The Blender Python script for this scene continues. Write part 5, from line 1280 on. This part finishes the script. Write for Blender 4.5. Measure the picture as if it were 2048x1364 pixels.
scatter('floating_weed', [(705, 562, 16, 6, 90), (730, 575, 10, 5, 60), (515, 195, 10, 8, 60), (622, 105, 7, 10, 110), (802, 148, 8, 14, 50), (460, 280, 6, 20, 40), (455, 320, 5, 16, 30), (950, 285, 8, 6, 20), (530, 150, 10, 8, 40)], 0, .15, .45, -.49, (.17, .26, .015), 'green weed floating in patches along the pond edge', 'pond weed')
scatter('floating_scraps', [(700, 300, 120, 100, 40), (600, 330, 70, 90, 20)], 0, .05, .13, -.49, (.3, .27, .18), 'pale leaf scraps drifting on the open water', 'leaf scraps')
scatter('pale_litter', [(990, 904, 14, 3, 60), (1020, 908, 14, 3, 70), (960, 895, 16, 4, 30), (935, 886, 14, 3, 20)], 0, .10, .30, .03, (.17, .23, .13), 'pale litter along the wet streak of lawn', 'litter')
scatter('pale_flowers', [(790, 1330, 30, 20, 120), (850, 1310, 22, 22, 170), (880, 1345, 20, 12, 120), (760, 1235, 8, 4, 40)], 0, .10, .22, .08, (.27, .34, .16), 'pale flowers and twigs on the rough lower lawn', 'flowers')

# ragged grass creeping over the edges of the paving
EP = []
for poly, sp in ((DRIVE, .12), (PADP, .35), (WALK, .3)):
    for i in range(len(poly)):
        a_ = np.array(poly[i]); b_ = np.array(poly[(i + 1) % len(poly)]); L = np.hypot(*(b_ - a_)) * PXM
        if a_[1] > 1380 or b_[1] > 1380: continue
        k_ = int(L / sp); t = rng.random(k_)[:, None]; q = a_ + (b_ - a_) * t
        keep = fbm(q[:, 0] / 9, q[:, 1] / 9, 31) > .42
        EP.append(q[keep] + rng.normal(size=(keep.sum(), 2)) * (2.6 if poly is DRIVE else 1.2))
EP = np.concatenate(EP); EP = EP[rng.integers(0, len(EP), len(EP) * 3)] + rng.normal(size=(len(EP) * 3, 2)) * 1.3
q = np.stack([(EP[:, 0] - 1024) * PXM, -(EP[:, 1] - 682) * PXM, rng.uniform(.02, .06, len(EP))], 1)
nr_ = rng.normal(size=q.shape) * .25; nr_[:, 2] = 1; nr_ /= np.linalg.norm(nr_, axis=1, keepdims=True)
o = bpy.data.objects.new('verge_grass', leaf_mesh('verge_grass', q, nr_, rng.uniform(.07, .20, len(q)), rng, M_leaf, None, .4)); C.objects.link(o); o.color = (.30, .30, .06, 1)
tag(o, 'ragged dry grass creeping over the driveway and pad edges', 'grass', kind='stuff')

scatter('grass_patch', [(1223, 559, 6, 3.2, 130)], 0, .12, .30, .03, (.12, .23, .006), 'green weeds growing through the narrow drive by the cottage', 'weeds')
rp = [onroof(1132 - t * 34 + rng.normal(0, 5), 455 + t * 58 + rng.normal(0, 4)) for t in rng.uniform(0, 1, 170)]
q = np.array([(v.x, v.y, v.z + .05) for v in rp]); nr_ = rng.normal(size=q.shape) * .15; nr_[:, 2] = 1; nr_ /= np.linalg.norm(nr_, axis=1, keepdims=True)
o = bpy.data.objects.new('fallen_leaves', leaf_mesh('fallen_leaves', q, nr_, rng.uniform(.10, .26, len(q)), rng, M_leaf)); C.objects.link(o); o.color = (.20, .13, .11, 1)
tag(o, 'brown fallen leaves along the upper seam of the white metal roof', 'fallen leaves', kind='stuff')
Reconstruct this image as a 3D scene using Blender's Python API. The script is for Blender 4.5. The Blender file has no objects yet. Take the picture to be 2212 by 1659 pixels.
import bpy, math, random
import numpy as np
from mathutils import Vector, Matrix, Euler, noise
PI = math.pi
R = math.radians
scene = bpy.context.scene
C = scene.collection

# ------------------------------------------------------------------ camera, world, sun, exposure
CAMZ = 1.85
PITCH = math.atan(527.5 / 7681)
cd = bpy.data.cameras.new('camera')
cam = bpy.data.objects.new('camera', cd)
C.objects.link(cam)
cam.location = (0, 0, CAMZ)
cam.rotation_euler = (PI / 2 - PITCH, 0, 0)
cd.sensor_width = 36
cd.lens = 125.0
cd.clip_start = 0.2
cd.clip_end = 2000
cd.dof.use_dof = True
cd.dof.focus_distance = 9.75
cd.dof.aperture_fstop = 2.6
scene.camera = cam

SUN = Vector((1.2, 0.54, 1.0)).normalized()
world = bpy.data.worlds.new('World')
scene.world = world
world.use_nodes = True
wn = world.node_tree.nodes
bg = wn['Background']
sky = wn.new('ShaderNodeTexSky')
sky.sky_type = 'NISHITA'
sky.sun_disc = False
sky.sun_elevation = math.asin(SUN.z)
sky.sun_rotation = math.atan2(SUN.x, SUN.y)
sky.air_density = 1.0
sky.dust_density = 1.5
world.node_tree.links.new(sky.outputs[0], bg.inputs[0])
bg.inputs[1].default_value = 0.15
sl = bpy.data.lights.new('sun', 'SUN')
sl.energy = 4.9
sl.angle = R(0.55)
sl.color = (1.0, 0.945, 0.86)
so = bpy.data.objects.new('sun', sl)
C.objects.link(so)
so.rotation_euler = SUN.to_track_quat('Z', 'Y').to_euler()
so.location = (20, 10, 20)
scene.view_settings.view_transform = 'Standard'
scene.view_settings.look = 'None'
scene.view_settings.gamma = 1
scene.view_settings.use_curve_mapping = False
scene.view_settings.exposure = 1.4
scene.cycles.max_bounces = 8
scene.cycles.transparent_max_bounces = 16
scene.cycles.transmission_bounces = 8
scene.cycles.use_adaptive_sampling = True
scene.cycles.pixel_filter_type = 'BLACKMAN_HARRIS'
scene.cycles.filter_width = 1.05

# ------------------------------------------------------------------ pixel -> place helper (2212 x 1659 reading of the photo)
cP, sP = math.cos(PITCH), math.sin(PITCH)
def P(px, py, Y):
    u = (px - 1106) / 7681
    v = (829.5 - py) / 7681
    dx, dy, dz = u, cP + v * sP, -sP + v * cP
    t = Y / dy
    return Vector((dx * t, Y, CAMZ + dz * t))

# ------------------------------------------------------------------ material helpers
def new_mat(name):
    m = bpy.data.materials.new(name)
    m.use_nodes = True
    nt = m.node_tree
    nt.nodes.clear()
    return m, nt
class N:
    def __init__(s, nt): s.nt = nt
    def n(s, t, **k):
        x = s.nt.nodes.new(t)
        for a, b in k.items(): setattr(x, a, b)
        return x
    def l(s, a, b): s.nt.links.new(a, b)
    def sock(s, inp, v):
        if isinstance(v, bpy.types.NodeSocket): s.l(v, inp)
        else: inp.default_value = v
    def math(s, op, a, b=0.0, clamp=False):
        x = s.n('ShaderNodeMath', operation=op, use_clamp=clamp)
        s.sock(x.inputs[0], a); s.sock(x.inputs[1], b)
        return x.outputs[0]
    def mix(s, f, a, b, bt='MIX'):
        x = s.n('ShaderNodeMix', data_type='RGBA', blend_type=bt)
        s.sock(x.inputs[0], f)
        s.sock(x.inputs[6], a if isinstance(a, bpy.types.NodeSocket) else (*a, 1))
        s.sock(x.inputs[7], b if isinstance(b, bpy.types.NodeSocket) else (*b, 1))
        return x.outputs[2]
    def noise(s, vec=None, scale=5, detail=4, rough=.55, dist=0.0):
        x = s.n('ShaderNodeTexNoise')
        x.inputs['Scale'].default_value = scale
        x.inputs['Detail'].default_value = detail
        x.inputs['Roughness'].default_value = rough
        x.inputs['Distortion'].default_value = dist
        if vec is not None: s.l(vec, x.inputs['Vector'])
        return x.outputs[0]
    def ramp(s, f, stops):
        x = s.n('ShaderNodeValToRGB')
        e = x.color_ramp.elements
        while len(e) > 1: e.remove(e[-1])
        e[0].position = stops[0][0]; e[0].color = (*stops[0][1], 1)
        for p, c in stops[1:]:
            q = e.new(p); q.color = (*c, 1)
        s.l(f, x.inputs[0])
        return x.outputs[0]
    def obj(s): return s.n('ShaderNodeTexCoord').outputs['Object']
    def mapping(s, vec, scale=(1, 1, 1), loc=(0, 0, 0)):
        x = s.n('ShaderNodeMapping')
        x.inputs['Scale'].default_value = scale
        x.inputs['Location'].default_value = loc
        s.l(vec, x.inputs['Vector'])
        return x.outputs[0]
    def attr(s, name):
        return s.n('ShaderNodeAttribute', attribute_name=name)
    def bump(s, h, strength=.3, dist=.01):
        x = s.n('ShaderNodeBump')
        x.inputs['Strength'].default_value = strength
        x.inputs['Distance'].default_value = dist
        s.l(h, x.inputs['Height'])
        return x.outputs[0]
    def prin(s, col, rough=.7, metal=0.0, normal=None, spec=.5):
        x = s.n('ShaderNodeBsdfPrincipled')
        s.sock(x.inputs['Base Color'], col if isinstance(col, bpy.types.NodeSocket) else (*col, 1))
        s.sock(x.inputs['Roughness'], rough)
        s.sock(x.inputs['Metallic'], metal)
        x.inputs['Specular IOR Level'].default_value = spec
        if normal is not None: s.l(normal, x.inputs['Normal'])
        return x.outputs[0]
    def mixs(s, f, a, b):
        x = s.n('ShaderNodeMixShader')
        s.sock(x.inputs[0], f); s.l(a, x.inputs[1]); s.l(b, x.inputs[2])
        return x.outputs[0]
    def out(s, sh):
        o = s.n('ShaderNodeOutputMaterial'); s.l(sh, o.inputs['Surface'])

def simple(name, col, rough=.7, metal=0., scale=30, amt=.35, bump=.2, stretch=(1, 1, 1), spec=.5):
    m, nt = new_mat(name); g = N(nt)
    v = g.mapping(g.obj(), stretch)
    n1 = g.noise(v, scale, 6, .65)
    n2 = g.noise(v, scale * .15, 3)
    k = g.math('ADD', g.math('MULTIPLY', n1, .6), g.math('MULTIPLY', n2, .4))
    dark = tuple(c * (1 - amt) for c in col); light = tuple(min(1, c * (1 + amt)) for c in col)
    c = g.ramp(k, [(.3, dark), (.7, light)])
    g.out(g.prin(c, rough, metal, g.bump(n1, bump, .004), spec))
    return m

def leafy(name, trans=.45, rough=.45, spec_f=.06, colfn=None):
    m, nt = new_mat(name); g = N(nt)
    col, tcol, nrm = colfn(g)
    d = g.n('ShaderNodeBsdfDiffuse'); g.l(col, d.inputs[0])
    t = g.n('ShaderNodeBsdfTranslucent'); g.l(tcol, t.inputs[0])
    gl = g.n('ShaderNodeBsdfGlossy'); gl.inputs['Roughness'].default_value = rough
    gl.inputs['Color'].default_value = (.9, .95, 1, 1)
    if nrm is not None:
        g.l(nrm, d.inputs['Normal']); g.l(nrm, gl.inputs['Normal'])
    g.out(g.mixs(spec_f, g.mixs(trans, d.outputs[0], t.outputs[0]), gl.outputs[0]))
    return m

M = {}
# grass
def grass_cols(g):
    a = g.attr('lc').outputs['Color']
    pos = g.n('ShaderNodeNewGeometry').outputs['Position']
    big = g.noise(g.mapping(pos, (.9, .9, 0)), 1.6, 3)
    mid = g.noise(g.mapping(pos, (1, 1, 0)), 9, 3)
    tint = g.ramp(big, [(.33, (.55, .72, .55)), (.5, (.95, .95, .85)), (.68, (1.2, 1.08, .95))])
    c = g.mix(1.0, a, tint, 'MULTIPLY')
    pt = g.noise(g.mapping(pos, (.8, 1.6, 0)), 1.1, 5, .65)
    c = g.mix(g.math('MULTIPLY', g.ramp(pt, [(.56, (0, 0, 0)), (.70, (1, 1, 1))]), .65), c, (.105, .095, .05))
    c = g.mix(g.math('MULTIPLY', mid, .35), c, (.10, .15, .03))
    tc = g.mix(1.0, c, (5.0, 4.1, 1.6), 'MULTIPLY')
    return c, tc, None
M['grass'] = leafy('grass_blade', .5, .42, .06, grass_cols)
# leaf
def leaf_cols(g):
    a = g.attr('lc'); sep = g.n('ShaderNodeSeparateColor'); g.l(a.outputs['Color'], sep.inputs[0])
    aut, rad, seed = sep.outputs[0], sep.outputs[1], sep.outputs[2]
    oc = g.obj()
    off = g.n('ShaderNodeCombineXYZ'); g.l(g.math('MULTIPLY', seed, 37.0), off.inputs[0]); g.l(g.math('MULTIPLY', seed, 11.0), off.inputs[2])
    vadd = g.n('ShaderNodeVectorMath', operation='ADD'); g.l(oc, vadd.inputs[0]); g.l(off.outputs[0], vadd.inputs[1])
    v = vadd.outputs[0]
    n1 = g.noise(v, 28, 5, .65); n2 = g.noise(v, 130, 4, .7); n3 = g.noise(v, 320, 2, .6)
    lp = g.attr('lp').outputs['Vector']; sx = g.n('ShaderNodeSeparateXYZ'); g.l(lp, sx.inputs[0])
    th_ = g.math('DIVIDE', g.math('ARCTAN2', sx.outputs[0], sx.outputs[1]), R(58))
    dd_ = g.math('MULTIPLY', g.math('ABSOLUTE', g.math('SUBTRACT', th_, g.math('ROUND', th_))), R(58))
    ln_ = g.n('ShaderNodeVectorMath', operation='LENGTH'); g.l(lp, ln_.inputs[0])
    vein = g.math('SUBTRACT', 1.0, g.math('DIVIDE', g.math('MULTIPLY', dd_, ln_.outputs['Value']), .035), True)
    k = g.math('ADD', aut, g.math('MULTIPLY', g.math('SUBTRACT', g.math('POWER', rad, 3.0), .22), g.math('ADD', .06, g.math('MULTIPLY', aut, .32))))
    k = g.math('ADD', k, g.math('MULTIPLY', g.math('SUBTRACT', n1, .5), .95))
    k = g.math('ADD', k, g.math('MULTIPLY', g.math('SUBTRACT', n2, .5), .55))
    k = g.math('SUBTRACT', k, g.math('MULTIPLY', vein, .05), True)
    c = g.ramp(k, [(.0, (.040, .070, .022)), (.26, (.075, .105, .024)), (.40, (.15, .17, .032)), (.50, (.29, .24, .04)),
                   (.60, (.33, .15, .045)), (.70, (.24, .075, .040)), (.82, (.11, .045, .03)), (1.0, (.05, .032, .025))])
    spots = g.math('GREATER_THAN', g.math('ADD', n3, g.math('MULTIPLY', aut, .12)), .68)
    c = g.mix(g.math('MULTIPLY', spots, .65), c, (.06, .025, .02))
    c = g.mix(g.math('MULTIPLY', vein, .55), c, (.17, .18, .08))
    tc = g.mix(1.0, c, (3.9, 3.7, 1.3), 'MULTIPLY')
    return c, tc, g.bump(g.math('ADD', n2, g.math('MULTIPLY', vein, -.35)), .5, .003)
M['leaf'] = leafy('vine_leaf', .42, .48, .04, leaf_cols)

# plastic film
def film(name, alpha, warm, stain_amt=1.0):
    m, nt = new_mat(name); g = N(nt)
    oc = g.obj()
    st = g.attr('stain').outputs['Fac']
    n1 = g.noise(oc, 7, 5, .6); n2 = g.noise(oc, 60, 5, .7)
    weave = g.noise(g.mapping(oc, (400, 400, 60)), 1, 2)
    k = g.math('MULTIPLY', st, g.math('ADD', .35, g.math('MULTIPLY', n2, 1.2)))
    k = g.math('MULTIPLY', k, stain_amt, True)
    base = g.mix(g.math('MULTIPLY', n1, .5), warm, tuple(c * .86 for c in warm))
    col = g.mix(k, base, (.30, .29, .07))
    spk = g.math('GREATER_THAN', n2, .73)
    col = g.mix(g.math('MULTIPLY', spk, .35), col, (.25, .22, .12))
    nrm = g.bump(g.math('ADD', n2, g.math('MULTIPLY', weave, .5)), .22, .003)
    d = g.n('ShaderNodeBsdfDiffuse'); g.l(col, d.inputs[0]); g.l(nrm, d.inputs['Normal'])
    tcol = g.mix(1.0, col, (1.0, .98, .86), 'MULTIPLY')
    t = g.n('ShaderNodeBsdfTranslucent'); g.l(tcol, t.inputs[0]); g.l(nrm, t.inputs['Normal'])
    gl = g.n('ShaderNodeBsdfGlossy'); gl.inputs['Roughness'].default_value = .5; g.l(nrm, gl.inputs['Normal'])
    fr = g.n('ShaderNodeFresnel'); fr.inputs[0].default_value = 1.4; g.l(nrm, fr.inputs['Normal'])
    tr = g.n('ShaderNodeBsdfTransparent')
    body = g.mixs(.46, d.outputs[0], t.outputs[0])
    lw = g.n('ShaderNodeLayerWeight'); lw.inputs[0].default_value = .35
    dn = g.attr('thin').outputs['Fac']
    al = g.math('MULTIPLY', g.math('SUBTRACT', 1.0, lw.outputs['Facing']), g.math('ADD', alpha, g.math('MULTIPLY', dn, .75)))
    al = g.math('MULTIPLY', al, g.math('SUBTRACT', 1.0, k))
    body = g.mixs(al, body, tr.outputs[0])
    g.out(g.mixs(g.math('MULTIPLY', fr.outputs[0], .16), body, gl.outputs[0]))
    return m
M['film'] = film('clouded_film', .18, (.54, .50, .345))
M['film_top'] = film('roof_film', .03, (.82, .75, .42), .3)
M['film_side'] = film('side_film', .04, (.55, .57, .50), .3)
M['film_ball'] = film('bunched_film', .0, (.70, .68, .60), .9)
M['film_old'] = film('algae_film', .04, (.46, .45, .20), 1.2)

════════

**Task to carry out**
Each line from the one containing "Reconstruct this image" through the one containing "scene.camera = cam" must be retyped exactly, the first and last of these included.

**Result for this exercise**
Reconstruct this image as a 3D scene using Blender's Python API. The script is for Blender 4.5. The Blender file has no objects yet. Take the picture to be 2212 by 1659 pixels.
import bpy, math, random
import numpy as np
from mathutils import Vector, Matrix, Euler, noise
PI = math.pi
R = math.radians
scene = bpy.context.scene
C = scene.collection

# ------------------------------------------------------------------ camera, world, sun, exposure
CAMZ = 1.85
PITCH = math.atan(527.5 / 7681)
cd = bpy.data.cameras.new('camera')
cam = bpy.data.objects.new('camera', cd)
C.objects.link(cam)
cam.location = (0, 0, CAMZ)
cam.rotation_euler = (PI / 2 - PITCH, 0, 0)
cd.sensor_width = 36
cd.lens = 125.0
cd.clip_start = 0.2
cd.clip_end = 2000
cd.dof.use_dof = True
cd.dof.focus_distance = 9.75
cd.dof.aperture_fstop = 2.6
scene.camera = cam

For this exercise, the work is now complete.